» **SET TASK**: Find every line of the listing below where "This" appears, and copy it.

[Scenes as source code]

------------------------

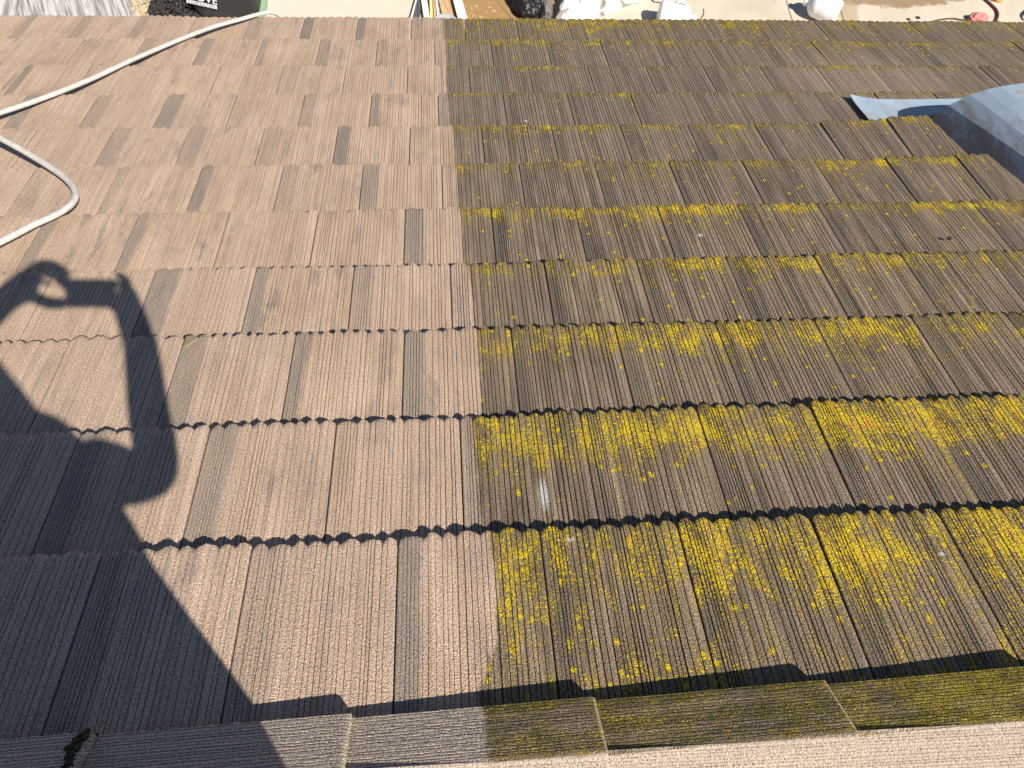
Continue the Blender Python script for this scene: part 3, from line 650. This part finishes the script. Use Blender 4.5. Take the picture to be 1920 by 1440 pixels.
p = G(1534, 34); jug(p, math.radians(148), 'white plastic jug lying beside the muddy stain, neck pointing to the upper left', 90, False, .94)

# hoses, rag and small litter on the right
a = G(1212, -25)
cp = [G(1205, -40), G(1222, 0), G(1232, 5), G(1247, 7.5), G(1262, 8)]
wire = bm_obj('wire', tube_bm([q+Vector((0, 0, .008)) for q in catmull(cp, 8)], .006, 8), M_CORD, None, True); tag(wire, 'thin dark wire on the concrete behind the jug with its neck to the right', 'wire')
cp = [G(1835, -45), G(1842, -6), G(1856, 10), G(1866, 20), G(1869.5, 30), G(1866, 42), G(1850, 70), G(1800, 95)]
tag(bm_obj('red_hose', tube_bm([q+Vector((0, 0, .016)) for q in catmull(cp, 10)], .014, 10), plain('red_rubber', (.17, .055, .045), .45, .3, 20), None, True), 'dark red rubber hose curving over the concrete at the upper right', 'hose')
M_PINK = plain('pink_cloth', (.62, .22, .20), .85, .3, 30, 0, .3)
p = G(1826, 37); crumple('pink_rag', (p.x+.03, p.y-.01, ZG), (.115, .055, .055), M_PINK, 'crumpled pink rag lying by the eave edge', 'rag', 11.0, 4, .35, 7.0)
cp = [G(1740, 43), G(1765, 38), G(1785, 36.5), G(1800, 38.5), G(1812, 39)]
tag(bm_obj('stick', tube_bm([q+Vector((0, 0, .012)) for q in catmull(cp, 6)], [.006]*3+[.009]*22, 8), plain('stick_bark', (.09, .07, .04), .9), None, True), 'thin dark stick lying left of the pink rag', 'stick')
p = G(1869, 1); crumple('orange_cloth', (p.x, p.y+.04, ZG), (.085, .08, .06), plain('orange_cloth', (.66, .38, .14), .8, .3, 20), 'small orange and cream cloth behind the dark red hose', 'cloth', 5.0, 4, .2, 5.0)
p = G(1706, -5); p.y -= .05; tyre = bm_obj('black_tub', lathe_bm([(.001, .004), (.16, .004), (.185, .02), (.20, .16), (.205, .17), (.195, .172), (.18, .03), (.001, .02)], 40, Matrix.Translation((p.x, p.y+.215, ZG))), M_BLACK, None, True)
tag(tyre, 'round black rubber tub standing in the muddy stain', 'tub')
for (u_, v_, sx, lab) in ((1703, 37, .020, 'small dark leaf scrap by the eave, left of the two'), (1721, 34, .026, 'small dark leaf scrap by the eave, right of the two'), (1847, 40.5, .018, 'tiny brown pebble right of the pink rag')):
    p = G(u_, v_); blob('leaf_scrap' if v_ < 40 else 'pebble', (p.x, p.y, ZG+.008), (sx, sx*.8, .008), M_DARK, lab, 'debris', int(u_))
cp = [G(1926, 22), G(1918, 31), G(1922, 40)]
tag(bm_obj('twig', tube_bm([q+Vector((0, 0, .03)) for q in catmull(cp, 5)], .014, 8), plain('twig_bark', (.20, .16, .07), .9), None, True), 'short brown twig at the far right of the yard', 'twig')

# ------------------------------------------------------------------ the photographer on the far side of the ridge, casting the shadow
def person():
    C0 = CAM
    nodes, edges, rad = [], [], []
    def nd(p, r, par=None):
        nodes.append(Vector(p)); rad.append(r)
        if par is not None: edges.append((par, len(nodes)-1))
        return len(nodes)-1
    def R(x, y, z): return C0 + Vector((x, y, z))
    cx, cy = -.155, -.445
    pel = nd(R(cx-.03, cy-.01, -.62), (.205, .145)); ab = nd(R(cx-.02, cy, -.45), (.180, .125), pel); ch = nd(R(cx, cy+.01, -.22), (.170, .120), ab)
    nk0 = nd(R(cx, cy+.0, -.03), (.125, .095), ch); nk = nd(R(cx+.0, cy+.015, .065), (.098, .090), nk0)
    h1 = nd(R(cx+.0, cy+.045, .135), (.074, .085), nk); h2 = nd(R(cx, cy+.05, .215), (.080, .096), h1); nd(R(cx, cy+.04, .285), (.055, .068), h2)
    nose = None
    # right arm
    rs = nd(R(cx+.180, cy, -.065), (.082, .082), nk0); re_ = nd(R(.084, -.318, -.292), (.056, .056), rs); rm = nd(R(.098, -.200, -.185), (.052, .052), re_)
    rwr = nd(R(.122, -.080, -.065), (.046, .046), rm); rp = nd(R(.118, -.012, -.002), (.050, .044), rwr)
    for (dx, dy, dz, bx, by, bz, r) in ((.112, .048, .046, .086, .060, .050, .013), (.108, .030, .024, .072, .042, .016, .012), (.110, -.006, -.010, .080, .012, -.022, .009), (.108, -.02, -.024, .084, -.004, -.034, .008), (.070, -.030, -.018, .048, -.018, -.008, .010)):
        a = nd(R(dx, dy, dz), (r, r), rp); nd(R(bx, by, bz), (r*.85, r*.85), a)
    # left arm
    ls = nd(R(cx-.185, cy, -.055), (.068, .068), nk0); le = nd(R(-.50, -.235, -.15), (.062, .062), ls); lm = nd(R(-.36, -.115, -.030), (.056, .056), le)
    lwr = nd(R(-.205, -.015, .058), (.042, .042), lm); lp = nd(R(-.165, .03, .085), (.050, .042), lwr)
    for pts_, r in ((((-.125, .060, .115), (-.078, .060, .105), (-.052, .045, .05)), .024), (((-.115, .050, .108), (-.070, .045, .09), (-.055, .03, .035)), .018), (((-.118, .035, .10), (-.080, .03, .075), (-.062, .018, .022)), .009), (((-.125, .02, .085), (-.092, .015, .055)), .008), (((-.150, -.015, .040), (-.112, -.018, .005), (-.075, -.006, -.012)), .022)):
        a = lp
        for k, q in enumerate(pts_): a = nd(R(*q), (r*(1-.08*k), r*(1-.08*k)), a)
    # legs; the feet stand on the back slope
    def roof_z(y): return -SP/CP*abs(y-YA) + 0.155
    for s in (-1, 1):
        hy = cy; hp_ = nd(R(cx+s*.095, hy, -.70), (.098, .10), pel); kn = nd(R(cx+s*.12, hy+.03, -1.06), (.062, .066), hp_)
        ay = C0.y+hy-.015; an = nd((C0.x+cx+s*.135, ay, roof_z(ay)+.085), (.042, .045), kn)
        ty = ay+.13; nd((C0.x+cx+s*.15, ty, roof_z(ty)+.035), (.040, .024), an)
    root = empty('person', (C0.x+cx, C0.y+cy, roof_z(C0.y+cy)), 'person in a dark hooded jacket standing behind the ridge, arms raised to hold a phone', 'person')
    me = bpy.data.meshes.new('body'); me.from_pydata([tuple(v) for v in nodes], edges, []); me.update()
    o = link(bpy.data.objects.new('body', me)); child(o, root)
    sk = o.modifiers.new('skin', 'SKIN'); sk.use_smooth_shade = True
    for i, r in enumerate(rad): me.skin_vertices[0].data[i].radius = r
    me.skin_vertices[0].data[pel].use_root = True
    ss = o.modifiers.new('sub', 'SUBSURF'); ss.levels = 2; ss.render_levels = 2
    n = NT('skin_and_clothes'); z = n.sep(n.pos()); hx = n.math('GREATER_THAN', z[2], C0.z+.03)
    hand = n.math('GREATER_THAN', z[1], C0.y-.10); c = n.mix(n.math('GREATER_THAN', z[2], C0.z-.62), (.03, .035, .06), (.04, .045, .05))
    n.base(n.mix(n.math('MAXIMUM', hx, hand), c, (.50, .31, .22))); n.rough(.75); me.materials.append(n.m)
    jx = -.176; prof_ = [(-.92, 0, .185, .150), (-.90, 0, .202, .155), (-.75, 0, .203, .148), (-.60, 0, .202, .142), (-.45, 0, .200, .138), (-.33, 0, .212, .140), (-.20, 0, .222, .135), (-.12, 0, .212, .120), (-.07, 0, .195, .108), (-.02, 0, .172, .105), (.05, .015, .155, .115), (.12, .02, .138, .125), (.19, .02, .126, .130), (.25, .015, .108, .115), (.295, .01, .075, .085), (.315, 0, .02, .03)]
    bm = bmesh.new(); rg = []
    for (z_, oy, ax, ay) in prof_: rg.append([bm.verts.new(R(jx + ax*math.cos(a_), cy+oy + ay*math.sin(a_), z_)) for a_ in [2*math.pi*k/32 for k in range(32)]])
    for A_, B_ in zip(rg, rg[1:]):
        for k in range(32):
            zc = A_[k].co.z - C0.z
            if .08 < zc < .24 and 4 <= k <= 11: continue
            bm.faces.new((A_[k], A_[(k+1) % 32], B_[(k+1) % 32], B_[k]))
    jk = bm_obj('hooded_jacket', bm, plain('dark_jacket_cloth', (.035, .04, .05), .85, .2, 40), root, True)
    sj = jk.modifiers.new('thick', 'SOLIDIFY'); sj.thickness = .006
    for s in (-1, 1):
        bm_obj('eye', lathe_bm([(.001, -.006), (.009, 0), (.001, .006)], 12, Matrix.Translation(R(cx+s*.030, cy+.135, .205))), plain('eye', (.6, .6, .6), .3), root)
        sy = C0.y+cy+.05; sz = -SP/CP*abs(sy-YA)+.155
        bm_obj('shoe', box_bm(.10, .28, .085, Matrix.Translation((C0.x+cx+s*.145, sy, sz+.030)) @ Matrix.Rotation(math.radians(20), 4, 'X'), .03, None, 3), M_DARK, root, True)
    bm_obj('nose', lathe_bm([(.001, -.02), (.014, -.012), (.006, .02)], 10, Matrix.Translation(R(cx, cy+.150, .185))), n.m, root, True)
    # phone: its lens is where the picture is taken from; it sits just behind the lens
    bx, by_, bz = [Vector((_m[0][i], _m[1][i], _m[2][i])) for i in range(3)]
    ph = bm_obj('phone', box_bm(.158, .090, .010, None, .003), plain('phone_shell', (.02, .02, .024), .3))
    mm = Matrix.Identity(4)
    cpos = C0 + bx*.008 + by_*.016 + bz*.012
    for i in range(3): mm[i][0] = bx[i]; mm[i][1] = by_[i]; mm[i][2] = bz[i]; mm[i][3] = cpos[i]
    ph.matrix_world = mm; tag(ph, 'black phone held level in both raised hands', 'phone')
person()
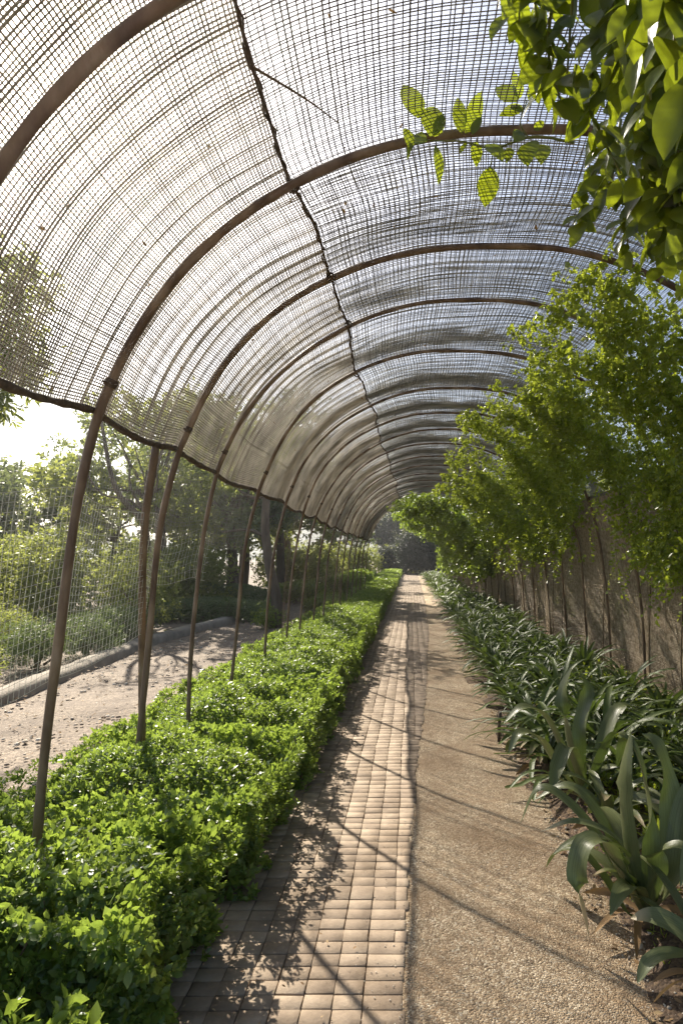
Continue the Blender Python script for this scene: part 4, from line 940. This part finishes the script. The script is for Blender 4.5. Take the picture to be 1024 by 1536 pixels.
# understorey that fills below the tree crowns
G4 = 'dark shrubs under the background trees'
pr = bush('understorey_shrub', (-4.6, 24), (1.7, 1.2, 1.0), .13, 26, 'tree', 'shrub under the tree behind the leaning trunk', 640, 'shrub', G4)
for x, y, s_, lab in [(-7.8, 21.5, 1, 'shrub behind the second grey green hedge'), (-10.5, 22.5, 1.1, 'shrub in the left background under the trees'), (-14, 22, 1.1, 'shrub at the far left under the pale tree'), (-5.0, 33, 1.2, 'shrub behind the far wire net'), (-3.6, 42, 1.2, 'shrub at the far end of the left garden'),
                     (-1.0, 52.5, 1.3, 'dark shrub left of the path end'), (1.9, 53, 1.6, 'dark shrub right of the path end'), (4.1, 4.6, .85, 'shrub added behind the brown net wall to block light, nearest'), (4.3, 7.4, .9, 'shrub added behind the brown net wall to block light, second'), (4.3, 10.4, .9, 'shrub added behind the brown net wall to block light, third'), (4.6, 13.6, 1., 'shrub added behind the brown net wall to block light, fourth'), (-6.6, 16.6, 1.0, 'shrub behind the first grey green hedge'), (-11.5, 17.5, 1.2, 'shrub behind the tall bushes at left'), (5, 18, 1.0, 'shrub added behind the far net wall to block light')]:  # row behind the net wall is added so the mesh has dark behind it
    copy_tree(pr, (x, y, 0), x+y, scale=s_, label=lab, group=G4)
G5 = 'dark evergreen bushes closing the end of the path'
for k, (x, y, rx, rz, lab) in enumerate([(.35, 49, 1.7, 1.9, 'very dark evergreen bush at the end of the path'), (-1.6, 51, 1.3, 1.3, 'dark evergreen bush left of the path end'), (2.6, 48.5, 1.5, 1.5, 'dark evergreen bush right of the path end')]):
    bush('evergreen_bush', (x, y), (rx, rx, rz), .16, 26, 'dark', lab, 660+k, 'bush', G5, sub=7)
# far scrubby hill
X = np.linspace(-260, 260, 90); Yh = np.linspace(190, 420, 24); XX, YY = np.meshgrid(X, Yh, indexing='ij'); hn = Noise(90, 6)
H = np.sin((YY-190)/230*PI)*(13+3*hn(np.stack([XX, YY, XX*0], -1), .02)+.8*hn(np.stack([XX, YY, XX*0], -1), .12))-1.0
i = np.arange(89)[:, None]*24; j = np.arange(23)[None]
mb = MB(); mb.add(np.stack([XX, YY, H], -1).reshape(-1, 3), np.stack([i+j, i+24+j, i+24+j+1, i+j+1], -1).reshape(-1, 4)); tag(mb.build('hills', M['haze_hill'], None, True), kind='structure')

# air: thin, even, forward scattering haze that glows round the sun
m = bpy.data.materials.new('haze_air'); m.use_nodes = True; n = m.node_tree.nodes; l = m.node_tree.links; n.remove(n['Principled BSDF'])
pv = n.new('ShaderNodeVolumePrincipled'); pv.inputs['Color'].default_value = (.96, .97, 1, 1); pv.inputs['Density'].default_value = .0014; pv.inputs['Anisotropy'].default_value = .76
l.new(pv.outputs[0], n['Material Output'].inputs['Volume'])
x0, x1, y0, y1, z0, z1 = -410, 410, -70, 710, -1.1, 34.0
mb = MB(); mb.add([(x0, y0, z0), (x1, y0, z0), (x1, y1, z0), (x0, y1, z0), (x0, y0, z1), (x1, y0, z1), (x1, y1, z1), (x0, y1, z1)], [[0, 3, 2, 1], [4, 5, 6, 7], [0, 1, 5, 4], [1, 2, 6, 5], [2, 3, 7, 6], [3, 0, 4, 7]])
tag(mb.build('haze', m), 'thin bright haze filling the garden air', 'haze', kind='stuff')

------------------------

» **RESULT**:
Continue the Blender Python script for this scene: part 3, from line 650. This part finishes the script. Use Blender 4.5. Take the picture to be 1920 by 1440 pixels.
Continue the Blender Python script for this scene: part 4, from line 940. This part finishes the script. The script is for Blender 4.5. Take the picture to be 1024 by 1536 pixels.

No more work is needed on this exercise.